STATED GOAL: Quote every line as given.

(3D scene scripts)
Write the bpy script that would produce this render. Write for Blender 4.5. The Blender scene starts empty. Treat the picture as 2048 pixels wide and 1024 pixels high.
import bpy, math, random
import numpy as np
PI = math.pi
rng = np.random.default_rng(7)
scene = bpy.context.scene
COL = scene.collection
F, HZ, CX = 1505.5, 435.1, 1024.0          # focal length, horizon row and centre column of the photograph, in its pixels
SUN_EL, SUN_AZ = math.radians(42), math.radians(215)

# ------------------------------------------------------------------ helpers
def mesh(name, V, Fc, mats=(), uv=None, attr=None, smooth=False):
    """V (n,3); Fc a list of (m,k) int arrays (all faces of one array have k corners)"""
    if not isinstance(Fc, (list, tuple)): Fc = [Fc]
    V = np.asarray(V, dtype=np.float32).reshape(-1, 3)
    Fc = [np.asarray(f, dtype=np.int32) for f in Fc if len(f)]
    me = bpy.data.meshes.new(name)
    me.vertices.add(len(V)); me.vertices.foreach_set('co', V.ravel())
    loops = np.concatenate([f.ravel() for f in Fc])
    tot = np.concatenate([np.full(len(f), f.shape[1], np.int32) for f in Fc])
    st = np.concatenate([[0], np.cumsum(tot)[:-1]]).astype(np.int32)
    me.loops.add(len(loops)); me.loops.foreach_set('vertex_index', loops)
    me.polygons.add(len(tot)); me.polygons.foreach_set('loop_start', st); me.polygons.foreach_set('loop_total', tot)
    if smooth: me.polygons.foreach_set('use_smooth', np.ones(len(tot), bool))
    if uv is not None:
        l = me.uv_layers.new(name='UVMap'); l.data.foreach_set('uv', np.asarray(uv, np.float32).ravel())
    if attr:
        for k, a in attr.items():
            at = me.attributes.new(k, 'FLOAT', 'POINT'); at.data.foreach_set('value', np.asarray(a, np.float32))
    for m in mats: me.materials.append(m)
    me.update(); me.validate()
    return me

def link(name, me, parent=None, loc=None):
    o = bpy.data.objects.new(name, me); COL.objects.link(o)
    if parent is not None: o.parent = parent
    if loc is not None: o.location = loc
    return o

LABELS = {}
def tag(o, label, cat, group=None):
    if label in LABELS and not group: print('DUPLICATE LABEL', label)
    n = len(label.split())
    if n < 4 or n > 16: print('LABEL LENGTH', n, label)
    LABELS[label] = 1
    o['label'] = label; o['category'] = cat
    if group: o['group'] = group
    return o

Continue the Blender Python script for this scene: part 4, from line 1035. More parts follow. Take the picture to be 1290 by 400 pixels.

PROBLEM SOLUTION:
Write the bpy script that would produce this render. Write for Blender 4.5. The Blender scene starts empty. Treat the picture as 2048 pixels wide and 1024 pixels high.
import bpy, math, random
import numpy as np
PI = math.pi
rng = np.random.default_rng(7)
scene = bpy.context.scene
COL = scene.collection
F, HZ, CX = 1505.5, 435.1, 1024.0          # focal length, horizon row and centre column of the photograph, in its pixels
SUN_EL, SUN_AZ = math.radians(42), math.radians(215)

# ------------------------------------------------------------------ helpers
def mesh(name, V, Fc, mats=(), uv=None, attr=None, smooth=False):
    """V (n,3); Fc a list of (m,k) int arrays (all faces of one array have k corners)"""
    if not isinstance(Fc, (list, tuple)): Fc = [Fc]
    V = np.asarray(V, dtype=np.float32).reshape(-1, 3)
    Fc = [np.asarray(f, dtype=np.int32) for f in Fc if len(f)]
    me = bpy.data.meshes.new(name)
    me.vertices.add(len(V)); me.vertices.foreach_set('co', V.ravel())
    loops = np.concatenate([f.ravel() for f in Fc])
    tot = np.concatenate([np.full(len(f), f.shape[1], np.int32) for f in Fc])
    st = np.concatenate([[0], np.cumsum(tot)[:-1]]).astype(np.int32)
    me.loops.add(len(loops)); me.loops.foreach_set('vertex_index', loops)
    me.polygons.add(len(tot)); me.polygons.foreach_set('loop_start', st); me.polygons.foreach_set('loop_total', tot)
    if smooth: me.polygons.foreach_set('use_smooth', np.ones(len(tot), bool))
    if uv is not None:
        l = me.uv_layers.new(name='UVMap'); l.data.foreach_set('uv', np.asarray(uv, np.float32).ravel())
    if attr:
        for k, a in attr.items():
            at = me.attributes.new(k, 'FLOAT', 'POINT'); at.data.foreach_set('value', np.asarray(a, np.float32))
    for m in mats: me.materials.append(m)
    me.update(); me.validate()
    return me

def link(name, me, parent=None, loc=None):
    o = bpy.data.objects.new(name, me); COL.objects.link(o)
    if parent is not None: o.parent = parent
    if loc is not None: o.location = loc
    return o

LABELS = {}
def tag(o, label, cat, group=None):
    if label in LABELS and not group: print('DUPLICATE LABEL', label)
    n = len(label.split())
    if n < 4 or n > 16: print('LABEL LENGTH', n, label)
    LABELS[label] = 1
    o['label'] = label; o['category'] = cat
    if group: o['group'] = group
    return o

Continue the Blender Python script for this scene: part 4, from line 1035. More parts follow. Take the picture to be 1290 by 400 pixels.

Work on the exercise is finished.